Mr. Brooks and Fox executives did not respond to queries about why the smoking portrayals were allowed despite the policy.
Even the most aggressive studios have built wiggle room into their policies. To date, no company has said that it would bar smoking in the many films that are produced independently and later acquired for distribution by a studio. Thus, the hard-bitten, soft-hearted table server played by Cheryl Hines in the PG-13 rated “Waitress,” picked up by Mr. Rothman’s Fox Searchlight at the last Sundance Film Festival, can still wield a cigarette near the pregnant character played by Keri Russell.
Neither has any studio figured out how to deal with directors who may rely on their contractual right of “final cut” to include such scenes. Sony’s guidelines allow for exceptions if the scenes are needed for historical authenticity or to deliver an antismoking message. And even at G.E. and Universal, the policy says the presumption against a smoking scene can be “rebutted” based on its importance to the film, the difficulty of removing it, and whether or not the picture will be marketed to adolescents.

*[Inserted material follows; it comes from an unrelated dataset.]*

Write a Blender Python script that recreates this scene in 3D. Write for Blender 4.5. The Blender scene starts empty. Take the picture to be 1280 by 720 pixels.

Advocates are naturally suspicious that such loopholes will only delay what they see as progress. “In about five years, they’ll live up to promises they’re making now,” said Michael Passoff, associate director of As You Sow, a socially responsible investment group based in San Francisco that has pressed studio owners on the smoking issue.
Eventually, the approach of the industry’s trade group, the Motion Picture Association of America — which relies on the ratings system to reduce tobacco impressions reaching the young — may diminish the need for individual solutions.
“This is still a new policy, and it’s going to take time to develop,” said Seth Oster, the association’s executive vice president and chief communications officer. Mr. Oster said 22 films have had warnings about smoking attached to their ratings since the system went into effect. And at least one film, “Saving Sarah Cain,” released by the News Corporation’s FoxFaith unit, has had its rating bumped to PG from G because it depicted tobacco use.
Some opponents of smoking on film see a chaos of individual policies as the prelude to an inevitable broad agreement to banish tobacco from all but adult-rated films.
“I think success is going to come very suddenly,” said Stanton A. Glantz, director of the Center for Tobacco Research and Education at the University of California, San Francisco, and whose proposal would led to an R rating for virtually all tobacco use in movies. “It will take the monkey off the individual companies’ backs.”
Edward J. Markey, Democrat of Massachusetts who is chairman of the House subcommittee on telecommunications and the Internet, said he would prefer to see an industrywide antismoking initiative, perhaps like the agreement in 2000 to limit the marketing of violent films, though he did not expect that to happen without further hearings.
Should an industrywide policy happen, of course, some young viewers might turn to entertainment they find less pinched, and more authentic. Not incidentally, the pilot episode of “quarterlife,” a new series about recent college graduates planned for direct distribution on the Web, concludes with a soulful discussion between two friends on a cigarette break.
Or, as Mr. Condon pointed out, the push for tobacco prohibition in film for the young might simply add new cachet to what is forbidden. “If they succeed, they may well glamorize smoking again,” he said.